Diğer yandan malumunuz yüksek düzeyli hafta esnasında Azerbaycan toprak bütünlüğünü ve vatandaşlarının güvenliğini sağlamak üzere Karabağ'da bir operasyon düzenlemek durumunda kaldı. Sayın Cumhurbaşkanımız, Genel Kurula hitaplarında Karabağ'ın Azerbaycan toprağı olduğunu bir kez daha vurguladılar. Bizle temaslarımızda Azerbaycan'ın haklı davasında daima yanında olduğumuzu yineledik. Bu konuda Birleşmiş Milletler Güvenlik Konseyi'nde tertiplenen toplantıya da Türkiye olarak katıldık ve Azerbaycan'a güçlü desteğimizi beyan ettik. Azerbaycan'ın bu son operasyonu Güney Kafkasya'da istikrar ve normalleşme için yeni bir fırsat penceresi aralamıştır. Bu fırsat penceresini vakit varken Ermenistan'ın daha iyi değerlendirilmesi gerektiğini düşünüyoruz. Komşu coğrafyamızda barış, istikrar ve refahın hakim kılınması için var gücümüzle çalışmaya devam edeceğiz Bu arada bir parantez açayım. Azerbaycan Dışişleri Bakanı Sayın Ceyhun Bayramov çok anlamlı bir jest yaptı. Kendisi sağ olsun kardeşliğimizin nişanesi olarak kadim Türk toprağı Karabağ'dan bir halı getirdi. Türk dünyasının New York'taki ortak evine hediye etti. Biz de bunu Türkevi'mizde şerefle taşıyacağız.
BLİNKEN İLE GÖRÜŞME
Dün yine Amerika Dışişleri Bakanı Blinken ile yaklaşık 45 süren baş başa bir görüşme yaptık. Samimi ve yapıcı bir görüşme oldu. İki ülke arasındaki ilişkilerin daha üst bir seviyeye çıkarılması için önümüzdeki dönemde atılabilecek somut adımları ele aldık. Yani sır değil, Amerika'yla anlaşmazlıklarımızın olduğu bazı konular var, bunları ciddi müttefiklik ilişkisi içerisinde ve karşılıklı saygı temelinde ele almaktayız.

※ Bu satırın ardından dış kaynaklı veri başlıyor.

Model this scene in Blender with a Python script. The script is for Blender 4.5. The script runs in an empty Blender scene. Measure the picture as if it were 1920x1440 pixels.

Elbette İsveç'in NATO'ya katılım süreci, Karadeniz'in tahıl girişimi ve Karabağ gibi bölgesel konuları da masaya yatırdık, tabiatıyla ikili temaslarımızın yanı sıra çok çeşitli, çok taraflı toplantılara da katıldık. Finlandiya'yla öncülüğünü yaptığımız barış için arabuluculuk girişimi dostlar grubunun 13. toplantısını gerçekleştirdik. Karadeniz Tahıl Girişimi örneğinde olduğu gibi arabuluculuğun ve diplomasinin hala önem arz ettiğini, sorunlara barışçıl çözümün temel önceliğimiz olması gerektiğini hatırlatma imkanımız oldu.